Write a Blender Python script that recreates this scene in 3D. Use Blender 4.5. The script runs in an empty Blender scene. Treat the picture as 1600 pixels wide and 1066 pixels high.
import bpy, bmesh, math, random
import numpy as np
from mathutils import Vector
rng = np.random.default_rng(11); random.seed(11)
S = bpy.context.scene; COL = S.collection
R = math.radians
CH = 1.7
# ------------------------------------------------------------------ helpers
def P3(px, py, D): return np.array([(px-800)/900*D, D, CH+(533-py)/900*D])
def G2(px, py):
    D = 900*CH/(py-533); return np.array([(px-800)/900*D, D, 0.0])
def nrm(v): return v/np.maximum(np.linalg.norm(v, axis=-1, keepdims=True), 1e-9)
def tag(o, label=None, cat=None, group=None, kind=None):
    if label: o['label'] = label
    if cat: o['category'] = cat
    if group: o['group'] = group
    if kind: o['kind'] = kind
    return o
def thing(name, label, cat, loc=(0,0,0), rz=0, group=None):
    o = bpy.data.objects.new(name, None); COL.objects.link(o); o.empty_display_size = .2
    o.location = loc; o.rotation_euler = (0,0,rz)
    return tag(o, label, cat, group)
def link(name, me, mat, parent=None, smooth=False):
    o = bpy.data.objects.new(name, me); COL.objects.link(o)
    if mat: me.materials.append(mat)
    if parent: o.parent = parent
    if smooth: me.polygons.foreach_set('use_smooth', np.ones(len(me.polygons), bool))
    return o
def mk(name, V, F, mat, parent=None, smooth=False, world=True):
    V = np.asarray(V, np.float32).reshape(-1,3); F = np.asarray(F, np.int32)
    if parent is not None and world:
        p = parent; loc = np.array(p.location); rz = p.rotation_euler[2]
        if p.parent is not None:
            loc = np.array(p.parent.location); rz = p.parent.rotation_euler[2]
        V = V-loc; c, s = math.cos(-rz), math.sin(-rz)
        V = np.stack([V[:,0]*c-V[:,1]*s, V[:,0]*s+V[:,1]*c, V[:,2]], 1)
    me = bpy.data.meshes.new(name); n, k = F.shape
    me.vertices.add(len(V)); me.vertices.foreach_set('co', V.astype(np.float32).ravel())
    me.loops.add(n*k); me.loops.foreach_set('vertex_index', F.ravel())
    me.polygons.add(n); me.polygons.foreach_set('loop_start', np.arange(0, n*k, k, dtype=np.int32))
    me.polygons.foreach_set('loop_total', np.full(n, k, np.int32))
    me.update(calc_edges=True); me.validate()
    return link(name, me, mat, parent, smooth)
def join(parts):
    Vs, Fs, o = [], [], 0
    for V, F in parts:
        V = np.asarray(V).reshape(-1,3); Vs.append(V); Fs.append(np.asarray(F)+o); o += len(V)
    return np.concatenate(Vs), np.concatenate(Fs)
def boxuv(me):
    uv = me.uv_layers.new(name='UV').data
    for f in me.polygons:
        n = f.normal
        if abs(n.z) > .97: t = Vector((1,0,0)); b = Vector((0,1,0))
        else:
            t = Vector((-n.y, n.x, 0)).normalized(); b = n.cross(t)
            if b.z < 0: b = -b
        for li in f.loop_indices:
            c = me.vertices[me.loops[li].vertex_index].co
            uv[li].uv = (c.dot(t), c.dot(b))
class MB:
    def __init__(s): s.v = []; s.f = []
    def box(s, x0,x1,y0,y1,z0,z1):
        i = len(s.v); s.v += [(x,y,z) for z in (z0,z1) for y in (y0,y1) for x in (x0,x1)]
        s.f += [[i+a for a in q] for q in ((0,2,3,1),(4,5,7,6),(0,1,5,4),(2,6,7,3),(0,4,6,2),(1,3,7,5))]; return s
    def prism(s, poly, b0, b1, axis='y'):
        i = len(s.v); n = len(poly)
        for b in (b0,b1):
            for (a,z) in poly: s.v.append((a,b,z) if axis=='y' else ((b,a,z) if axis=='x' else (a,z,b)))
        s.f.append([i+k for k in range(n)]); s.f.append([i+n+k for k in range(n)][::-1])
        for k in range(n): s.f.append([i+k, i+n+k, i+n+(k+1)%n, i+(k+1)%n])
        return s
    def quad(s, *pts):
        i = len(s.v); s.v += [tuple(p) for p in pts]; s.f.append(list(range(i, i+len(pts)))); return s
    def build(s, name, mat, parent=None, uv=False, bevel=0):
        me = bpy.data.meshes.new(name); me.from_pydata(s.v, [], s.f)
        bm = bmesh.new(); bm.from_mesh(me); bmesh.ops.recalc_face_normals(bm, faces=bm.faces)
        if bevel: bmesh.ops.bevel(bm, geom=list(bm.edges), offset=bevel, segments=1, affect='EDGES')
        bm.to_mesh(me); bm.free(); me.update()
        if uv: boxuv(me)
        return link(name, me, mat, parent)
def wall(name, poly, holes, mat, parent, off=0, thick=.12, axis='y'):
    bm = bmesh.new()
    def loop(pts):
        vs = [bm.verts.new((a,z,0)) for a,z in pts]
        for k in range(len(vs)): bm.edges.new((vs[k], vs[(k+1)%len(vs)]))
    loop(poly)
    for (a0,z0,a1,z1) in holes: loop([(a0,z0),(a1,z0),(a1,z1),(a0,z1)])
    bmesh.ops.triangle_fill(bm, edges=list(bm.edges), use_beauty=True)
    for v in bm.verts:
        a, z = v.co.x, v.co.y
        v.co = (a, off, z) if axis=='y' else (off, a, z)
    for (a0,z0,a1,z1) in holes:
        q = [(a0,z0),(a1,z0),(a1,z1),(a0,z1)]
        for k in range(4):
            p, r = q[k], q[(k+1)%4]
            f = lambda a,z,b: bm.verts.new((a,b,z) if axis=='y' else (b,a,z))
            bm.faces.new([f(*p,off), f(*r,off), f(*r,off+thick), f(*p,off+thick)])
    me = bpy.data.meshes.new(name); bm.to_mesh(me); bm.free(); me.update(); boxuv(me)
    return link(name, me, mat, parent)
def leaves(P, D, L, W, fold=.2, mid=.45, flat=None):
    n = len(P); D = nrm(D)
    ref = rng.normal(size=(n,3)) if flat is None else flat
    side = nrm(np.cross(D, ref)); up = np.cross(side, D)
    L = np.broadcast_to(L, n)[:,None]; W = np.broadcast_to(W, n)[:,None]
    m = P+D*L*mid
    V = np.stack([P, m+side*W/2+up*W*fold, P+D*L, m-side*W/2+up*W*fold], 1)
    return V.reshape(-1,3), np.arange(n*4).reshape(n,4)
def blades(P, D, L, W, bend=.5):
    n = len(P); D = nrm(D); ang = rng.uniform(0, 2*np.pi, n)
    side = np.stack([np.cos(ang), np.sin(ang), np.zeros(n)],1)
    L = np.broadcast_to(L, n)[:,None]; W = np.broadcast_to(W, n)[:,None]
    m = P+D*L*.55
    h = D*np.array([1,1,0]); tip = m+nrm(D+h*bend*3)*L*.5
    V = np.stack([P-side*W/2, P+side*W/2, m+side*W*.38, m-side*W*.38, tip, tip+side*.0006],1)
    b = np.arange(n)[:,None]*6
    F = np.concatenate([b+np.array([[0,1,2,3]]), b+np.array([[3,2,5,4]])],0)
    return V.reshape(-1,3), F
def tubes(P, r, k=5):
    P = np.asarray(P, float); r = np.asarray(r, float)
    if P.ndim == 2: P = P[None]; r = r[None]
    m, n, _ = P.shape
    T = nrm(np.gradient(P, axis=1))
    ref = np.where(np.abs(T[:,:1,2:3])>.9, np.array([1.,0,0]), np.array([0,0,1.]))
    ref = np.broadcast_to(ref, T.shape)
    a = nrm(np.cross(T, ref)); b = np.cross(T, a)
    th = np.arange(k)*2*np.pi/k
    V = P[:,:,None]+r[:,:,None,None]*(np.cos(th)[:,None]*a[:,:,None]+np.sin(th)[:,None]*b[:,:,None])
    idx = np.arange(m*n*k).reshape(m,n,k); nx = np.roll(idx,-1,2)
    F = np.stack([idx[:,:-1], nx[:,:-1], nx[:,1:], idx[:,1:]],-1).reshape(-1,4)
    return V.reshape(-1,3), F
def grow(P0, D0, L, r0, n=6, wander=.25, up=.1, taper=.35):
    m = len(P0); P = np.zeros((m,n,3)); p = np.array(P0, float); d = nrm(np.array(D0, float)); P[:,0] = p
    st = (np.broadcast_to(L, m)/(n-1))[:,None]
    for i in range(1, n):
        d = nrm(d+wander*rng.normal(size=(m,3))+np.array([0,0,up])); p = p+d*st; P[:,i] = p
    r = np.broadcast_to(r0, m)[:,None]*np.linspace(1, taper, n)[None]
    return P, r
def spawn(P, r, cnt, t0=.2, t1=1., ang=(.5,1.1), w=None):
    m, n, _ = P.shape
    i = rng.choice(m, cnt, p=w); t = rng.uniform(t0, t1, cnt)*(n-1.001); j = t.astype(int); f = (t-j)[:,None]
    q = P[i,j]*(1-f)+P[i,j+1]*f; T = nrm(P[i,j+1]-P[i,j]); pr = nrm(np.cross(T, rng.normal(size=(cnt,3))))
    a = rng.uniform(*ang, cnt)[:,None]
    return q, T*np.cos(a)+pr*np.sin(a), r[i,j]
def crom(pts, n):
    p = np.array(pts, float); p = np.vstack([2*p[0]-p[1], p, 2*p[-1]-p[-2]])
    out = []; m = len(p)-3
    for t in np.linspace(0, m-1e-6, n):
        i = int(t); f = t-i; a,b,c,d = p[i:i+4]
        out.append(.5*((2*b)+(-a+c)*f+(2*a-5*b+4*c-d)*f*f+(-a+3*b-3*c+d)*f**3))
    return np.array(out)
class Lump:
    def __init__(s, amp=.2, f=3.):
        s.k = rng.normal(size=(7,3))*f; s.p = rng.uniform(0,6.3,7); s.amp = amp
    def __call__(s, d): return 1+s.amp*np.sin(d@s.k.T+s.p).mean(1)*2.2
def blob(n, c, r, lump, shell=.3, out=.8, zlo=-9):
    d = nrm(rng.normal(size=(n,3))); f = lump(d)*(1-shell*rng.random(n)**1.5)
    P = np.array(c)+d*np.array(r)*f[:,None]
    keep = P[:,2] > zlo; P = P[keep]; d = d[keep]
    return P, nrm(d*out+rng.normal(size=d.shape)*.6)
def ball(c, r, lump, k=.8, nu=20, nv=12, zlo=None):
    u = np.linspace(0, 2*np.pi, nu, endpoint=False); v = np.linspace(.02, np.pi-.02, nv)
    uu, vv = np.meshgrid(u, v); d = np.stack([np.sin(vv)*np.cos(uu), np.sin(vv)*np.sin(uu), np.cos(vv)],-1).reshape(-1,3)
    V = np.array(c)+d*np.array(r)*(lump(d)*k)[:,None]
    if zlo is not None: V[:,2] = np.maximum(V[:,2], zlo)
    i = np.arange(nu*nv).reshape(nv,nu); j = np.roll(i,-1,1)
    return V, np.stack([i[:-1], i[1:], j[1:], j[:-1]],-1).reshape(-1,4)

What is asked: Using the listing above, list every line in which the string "scene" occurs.

Solution to this task:
Write a Blender Python script that recreates this scene in 3D. Use Blender 4.5. The script runs in an empty Blender scene. Treat the picture as 1600 pixels wide and 1066 pixels high.
S = bpy.context.scene; COL = S.collection